• [Stated problem]:
Below is a listing to write out in full, exactly as given, without its pictures.

--- Raw data ---

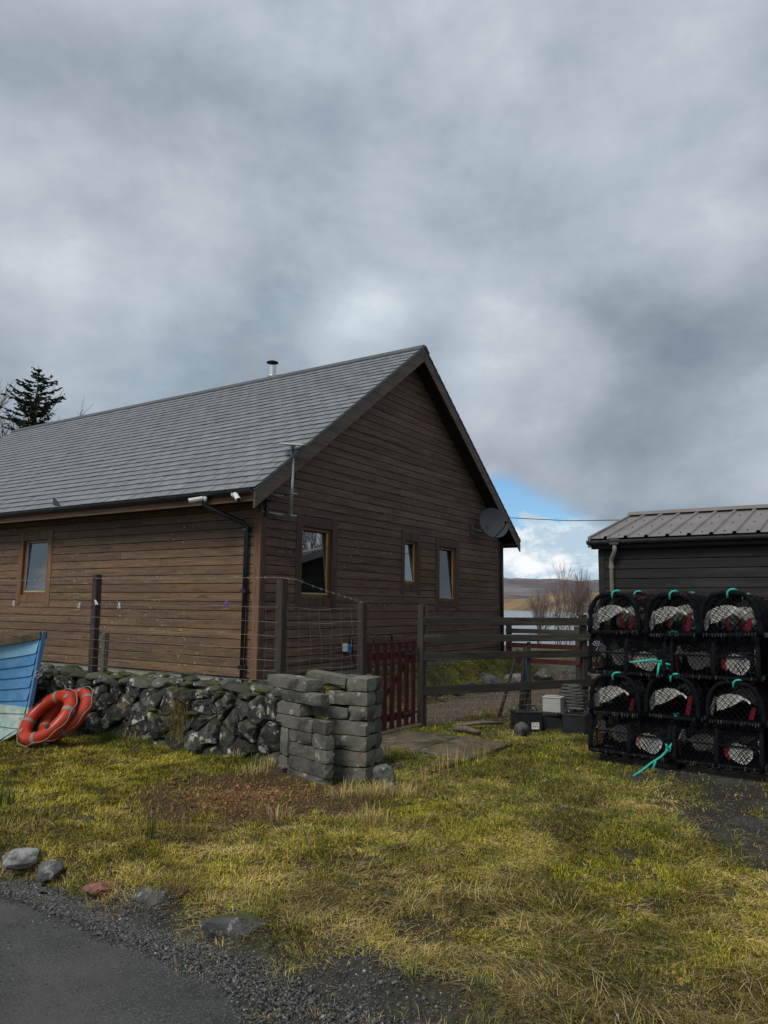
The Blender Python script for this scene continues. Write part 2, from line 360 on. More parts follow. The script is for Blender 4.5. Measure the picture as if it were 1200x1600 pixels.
MT['rock'] = mat('loose_rock', (.06, .062, .065), (.13, .13, .128), 9, .85, .02, 14, rand=.25, spots=(((.30, .29, .26), 18, .57, .63), ((.02, .02, .022), 7, .55, .7)), up=((.07, .08, .02), 6, .7, 1.0))
MT['pale_rock'] = mat('pale_rock', (.34, .33, .31), (.10, .10, .10), 11, .9, .02, 14, lo=.42, hi=.58)
MT['timber'] = wood('old_timber', (.12, .1, .075), (.2, .17, .13), 'x', .2, False, rough=.9)
def glass_mat(k1=1.5, k0=.15):
    m = bpy.data.materials.new('window_glass'); m.use_nodes = True; t = m.node_tree; n = t.nodes; l = t.links; n.clear()
    o = n.new('ShaderNodeOutputMaterial'); mx = n.new('ShaderNodeMixShader'); tr = n.new('ShaderNodeBsdfTransparent'); gl = n.new('ShaderNodeBsdfGlossy')
    gl.inputs['Roughness'].default_value = .01; gl.inputs['Color'].default_value = (.9, .93, .95, 1); tr.inputs['Color'].default_value = (.82, .85, .84, 1)
    fr = n.new('ShaderNodeFresnel'); fr.inputs[0].default_value = 1.5; ad = n.new('ShaderNodeMath'); ad.operation = 'MULTIPLY_ADD'
    l.new(fr.outputs[0], ad.inputs[0]); ad.inputs[1].default_value = k1; ad.inputs[2].default_value = k0
    l.new(ad.outputs[0], mx.inputs[0]); l.new(tr.outputs[0], mx.inputs[1]); l.new(gl.outputs[0], mx.inputs[2]); l.new(mx.outputs[0], o.inputs[0])
    return m
MT['glass'] = glass_mat(1.5, .24); MT['glass_clear'] = glass_mat(1.2, .06); MT['glass_coated'] = glass_mat(1.5, .42)

# ------------------------------------------------------------------ terrain
def hgt(x, y):
    a, b = toab(x, y)
    # terrace behind the stone wall and the bank up to the gable
    left = ss(a, -1.6, -1.45)*ss(b, -2.2, -1.6)*.45*(1-ss(a, -1.0, -.2)*(1-ss(b, -.5, 0)))
    ga = ss(b, -1.05, -.15)*ss(a, -1.0, .3)*.5
    t = np.maximum(left, ga)
    t = np.where((a > 7.9), np.maximum(.22*ss(b, -3.5, -.5)*ss(a, 3, 7), t*(1-ss(a, 8, 12))), t)
    z = t + .05*(fbm(x*.9+3, y*.9)-.5)
    lawn = (a < -1.7)
    z = z + np.where(lawn, (0.13*(fbm(x*1.9, y*1.9, 3)-.5)+.05*(fbm(x*6.5+4, y*6.5, 2)-.5))*ss(a, -4.8, -4.2), 0)
    e = -4.66+.26*(fbm(x*2.5, y*2.5+5, 3)-.5)
    z = np.where(a < e, z*.3, z) - .135*ss(-a, -e-.06, -e+.16)
    d = np.sqrt(x*x+y*y)
    z = z - 9.5*ss(y, 24, 120) + np.where(y < 60, .8*(fbm(x*.05, y*.05)-.5)*ss(d, 12, 40), 0)
    z = z + 9*ss(-y, 20, 140)*(.4+fbm(x*.01, y*.01))
    return z
def ground_color(x, y, a, b):
    n1 = fbm(x*1.3+2, y*1.3, 4); n2 = fbm(x*7, y*7, 3)
    moss = np.array([.20, .19, .016]); soil = np.array([.05, .036, .024]); straw = np.array([.17, .13, .06]); peat = np.array([.13, .066, .032])
    wet = np.array([.036, .028, .022]); grv = np.array([.085, .082, .078]); pinkg = np.array([.17, .125, .105])
    t = ss(n1+.3*(n2-.5), .35, .62)[..., None]
    c = moss*t + straw*.6*(1-t); c = c*(1-ss(n2, .5, .75)[..., None]*.5)*(.5+.5*ss(fbm(x*2.4+11, y*2.4+3, 4), .34, .62))[..., None]
    ex = (ss(-np.hypot((a+2.85)/.85, (b+2.55)/1.0)+1.1*(fbm(x*3.1, y*3.1, 4)-.5)+.5*(n1-.5), -1.1, -.75)*.9)[..., None]
    c = c*(1-ex)+(peat*(.5+.9*n2[..., None]))*ex
    dm = dirtmask(x, y, a, b, n1)[..., None]
    c = c*(1-dm)+(wet*(1-ss(n1, .45, .6)[..., None])+grv*1.1*ss(n1, .45, .6)[..., None])*dm
    gp = (ss(b, -2.05, -1.9)*ss(-b, .8, .98)*ss(a, -.8, -.2))[..., None]
    far = (ss(a, 2.5, 3.2)*ss(-b, 1.1, 1.5)*(b > -12)*(b < 0))[..., None]
    gp = np.maximum(gp, far*(b > -2.6)[..., None])
    c = c*(1-gp)+pinkg*(.6+.8*n2[..., None])*gp
    rd = ss(-a, 4.48+.2*n1, 4.72+.2*n1)[..., None]
    c = c*(1-rd)+grv*.8*(.5+n2[..., None])*rd
    y_ = np.asarray(y)[..., None]; f = ss(y_, 22, 40)
    return c*(1-f)+np.array([.11, .085, .035])*f
def dirtmask(x, y, a, b, n1):
    # wet bare ground in front of the creels, and under them
    edge = -.40 - (-(b)-5.05)*1.60
    m = ss(a-edge+.5*(n1-.5), -.25, .25)*ss(-b, 4.3, 4.8)
    m2 = ss(-b, 4.2, 4.6)*ss(a, -.1, .3)*ss(-a, -3, -2)
    return np.clip(m*(1-ss(a, 3, 4))*(1-.85*ss(fbm(x*2.3+7, y*2.3, 4), .50, .60)*.35), 0, 1)

def grid_mesh(name, P, col, material, kind='structure', smooth=True, wrap=False):
    nr, na, _ = P.shape; me = bpy.data.meshes.new(name)
    me.vertices.add(nr*na); me.vertices.foreach_set('co', P.reshape(-1).astype(np.float32))
    i = np.arange(nr-1)[:, None]*na; J = na if wrap else na-1; j = np.arange(J)[None, :]; j2 = (j+1) % na
    q = np.stack([i+j, i+j2, i+na+j2, i+na+j], -1).reshape(-1, 4)
    me.loops.add(q.size); me.loops.foreach_set('vertex_index', q.reshape(-1).astype(np.int32))
    me.polygons.add(len(q)); me.polygons.foreach_set('loop_start', (np.arange(len(q))*4).astype(np.int32)); me.polygons.foreach_set('loop_total', np.full(len(q), 4, np.int32))
    me.polygons.foreach_set('use_smooth', np.full(len(q), smooth))
    if col is not None:
        ca = me.color_attributes.new('Col', 'FLOAT_COLOR', 'POINT')
        ca.data.foreach_set('color', np.concatenate([col.reshape(-1, 3), np.ones((nr*na, 1))], 1).astype(np.float32).reshape(-1))
    me.materials.append(material); me.update(); me.validate()
    o = bpy.data.objects.new(name, me); COL.objects.link(o)
    if kind: o['kind'] = kind
    return o
ang = np.concatenate([np.linspace(-.62, .62, 440), np.linspace(.64, 2*PI-.64, 130)])
rad = np.concatenate([[0.02], np.geomspace(.8, 5, 90), np.geomspace(5.05, 22, 180), np.geomspace(22.5, 9000, 90)])
A, R = np.meshgrid(ang, rad); gx = R*np.sin(A); gy = R*np.cos(A); gz = hgt(gx, gy); aa, bb = toab(gx, gy)
MT['ground'] = mat('earth_and_moss', (1, 1, 1), (.5, .47, .42), 30, .9, .02, 70, attr='Col', world=True, spots=(((.035, .028, .016), 55, .50, .62), ((.30, .24, .12), 90, .60, .68)))
grid_mesh('ground', np.stack([gx, gy, gz], -1), ground_color(gx, gy, aa, bb), MT['ground'], wrap=True)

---

• [Response to the task]:
The Blender Python script for this scene continues. Write part 2, from line 360 on. More parts follow. The script is for Blender 4.5. Measure the picture as if it were 1200x1600 pixels.
MT['rock'] = mat('loose_rock', (.06, .062, .065), (.13, .13, .128), 9, .85, .02, 14, rand=.25, spots=(((.30, .29, .26), 18, .57, .63), ((.02, .02, .022), 7, .55, .7)), up=((.07, .08, .02), 6, .7, 1.0))
MT['pale_rock'] = mat('pale_rock', (.34, .33, .31), (.10, .10, .10), 11, .9, .02, 14, lo=.42, hi=.58)
MT['timber'] = wood('old_timber', (.12, .1, .075), (.2, .17, .13), 'x', .2, False, rough=.9)
def glass_mat(k1=1.5, k0=.15):
    m = bpy.data.materials.new('window_glass'); m.use_nodes = True; t = m.node_tree; n = t.nodes; l = t.links; n.clear()
    o = n.new('ShaderNodeOutputMaterial'); mx = n.new('ShaderNodeMixShader'); tr = n.new('ShaderNodeBsdfTransparent'); gl = n.new('ShaderNodeBsdfGlossy')
    gl.inputs['Roughness'].default_value = .01; gl.inputs['Color'].default_value = (.9, .93, .95, 1); tr.inputs['Color'].default_value = (.82, .85, .84, 1)
    fr = n.new('ShaderNodeFresnel'); fr.inputs[0].default_value = 1.5; ad = n.new('ShaderNodeMath'); ad.operation = 'MULTIPLY_ADD'
    l.new(fr.outputs[0], ad.inputs[0]); ad.inputs[1].default_value = k1; ad.inputs[2].default_value = k0
    l.new(ad.outputs[0], mx.inputs[0]); l.new(tr.outputs[0], mx.inputs[1]); l.new(gl.outputs[0], mx.inputs[2]); l.new(mx.outputs[0], o.inputs[0])
    return m
MT['glass'] = glass_mat(1.5, .24); MT['glass_clear'] = glass_mat(1.2, .06); MT['glass_coated'] = glass_mat(1.5, .42)

# ------------------------------------------------------------------ terrain
def hgt(x, y):
    a, b = toab(x, y)
    # terrace behind the stone wall and the bank up to the gable
    left = ss(a, -1.6, -1.45)*ss(b, -2.2, -1.6)*.45*(1-ss(a, -1.0, -.2)*(1-ss(b, -.5, 0)))
    ga = ss(b, -1.05, -.15)*ss(a, -1.0, .3)*.5
    t = np.maximum(left, ga)
    t = np.where((a > 7.9), np.maximum(.22*ss(b, -3.5, -.5)*ss(a, 3, 7), t*(1-ss(a, 8, 12))), t)
    z = t + .05*(fbm(x*.9+3, y*.9)-.5)
    lawn = (a < -1.7)
    z = z + np.where(lawn, (0.13*(fbm(x*1.9, y*1.9, 3)-.5)+.05*(fbm(x*6.5+4, y*6.5, 2)-.5))*ss(a, -4.8, -4.2), 0)
    e = -4.66+.26*(fbm(x*2.5, y*2.5+5, 3)-.5)
    z = np.where(a < e, z*.3, z) - .135*ss(-a, -e-.06, -e+.16)
    d = np.sqrt(x*x+y*y)
    z = z - 9.5*ss(y, 24, 120) + np.where(y < 60, .8*(fbm(x*.05, y*.05)-.5)*ss(d, 12, 40), 0)
    z = z + 9*ss(-y, 20, 140)*(.4+fbm(x*.01, y*.01))
    return z
def ground_color(x, y, a, b):
    n1 = fbm(x*1.3+2, y*1.3, 4); n2 = fbm(x*7, y*7, 3)
    moss = np.array([.20, .19, .016]); soil = np.array([.05, .036, .024]); straw = np.array([.17, .13, .06]); peat = np.array([.13, .066, .032])
    wet = np.array([.036, .028, .022]); grv = np.array([.085, .082, .078]); pinkg = np.array([.17, .125, .105])
    t = ss(n1+.3*(n2-.5), .35, .62)[..., None]
    c = moss*t + straw*.6*(1-t); c = c*(1-ss(n2, .5, .75)[..., None]*.5)*(.5+.5*ss(fbm(x*2.4+11, y*2.4+3, 4), .34, .62))[..., None]
    ex = (ss(-np.hypot((a+2.85)/.85, (b+2.55)/1.0)+1.1*(fbm(x*3.1, y*3.1, 4)-.5)+.5*(n1-.5), -1.1, -.75)*.9)[..., None]
    c = c*(1-ex)+(peat*(.5+.9*n2[..., None]))*ex
    dm = dirtmask(x, y, a, b, n1)[..., None]
    c = c*(1-dm)+(wet*(1-ss(n1, .45, .6)[..., None])+grv*1.1*ss(n1, .45, .6)[..., None])*dm
    gp = (ss(b, -2.05, -1.9)*ss(-b, .8, .98)*ss(a, -.8, -.2))[..., None]
    far = (ss(a, 2.5, 3.2)*ss(-b, 1.1, 1.5)*(b > -12)*(b < 0))[..., None]
    gp = np.maximum(gp, far*(b > -2.6)[..., None])
    c = c*(1-gp)+pinkg*(.6+.8*n2[..., None])*gp
    rd = ss(-a, 4.48+.2*n1, 4.72+.2*n1)[..., None]
    c = c*(1-rd)+grv*.8*(.5+n2[..., None])*rd
    y_ = np.asarray(y)[..., None]; f = ss(y_, 22, 40)
    return c*(1-f)+np.array([.11, .085, .035])*f
def dirtmask(x, y, a, b, n1):
    # wet bare ground in front of the creels, and under them
    edge = -.40 - (-(b)-5.05)*1.60
    m = ss(a-edge+.5*(n1-.5), -.25, .25)*ss(-b, 4.3, 4.8)
    m2 = ss(-b, 4.2, 4.6)*ss(a, -.1, .3)*ss(-a, -3, -2)
    return np.clip(m*(1-ss(a, 3, 4))*(1-.85*ss(fbm(x*2.3+7, y*2.3, 4), .50, .60)*.35), 0, 1)

def grid_mesh(name, P, col, material, kind='structure', smooth=True, wrap=False):
    nr, na, _ = P.shape; me = bpy.data.meshes.new(name)
    me.vertices.add(nr*na); me.vertices.foreach_set('co', P.reshape(-1).astype(np.float32))
    i = np.arange(nr-1)[:, None]*na; J = na if wrap else na-1; j = np.arange(J)[None, :]; j2 = (j+1) % na
    q = np.stack([i+j, i+j2, i+na+j2, i+na+j], -1).reshape(-1, 4)
    me.loops.add(q.size); me.loops.foreach_set('vertex_index', q.reshape(-1).astype(np.int32))
    me.polygons.add(len(q)); me.polygons.foreach_set('loop_start', (np.arange(len(q))*4).astype(np.int32)); me.polygons.foreach_set('loop_total', np.full(len(q), 4, np.int32))
    me.polygons.foreach_set('use_smooth', np.full(len(q), smooth))
    if col is not None:
        ca = me.color_attributes.new('Col', 'FLOAT_COLOR', 'POINT')
        ca.data.foreach_set('color', np.concatenate([col.reshape(-1, 3), np.ones((nr*na, 1))], 1).astype(np.float32).reshape(-1))
    me.materials.append(material); me.update(); me.validate()
    o = bpy.data.objects.new(name, me); COL.objects.link(o)
    if kind: o['kind'] = kind
    return o
ang = np.concatenate([np.linspace(-.62, .62, 440), np.linspace(.64, 2*PI-.64, 130)])
rad = np.concatenate([[0.02], np.geomspace(.8, 5, 90), np.geomspace(5.05, 22, 180), np.geomspace(22.5, 9000, 90)])
A, R = np.meshgrid(ang, rad); gx = R*np.sin(A); gy = R*np.cos(A); gz = hgt(gx, gy); aa, bb = toab(gx, gy)
MT['ground'] = mat('earth_and_moss', (1, 1, 1), (.5, .47, .42), 30, .9, .02, 70, attr='Col', world=True, spots=(((.035, .028, .016), 55, .50, .62), ((.30, .24, .12), 90, .60, .68)))
grid_mesh('ground', np.stack([gx, gy, gz], -1), ground_color(gx, gy, aa, bb), MT['ground'], wrap=True)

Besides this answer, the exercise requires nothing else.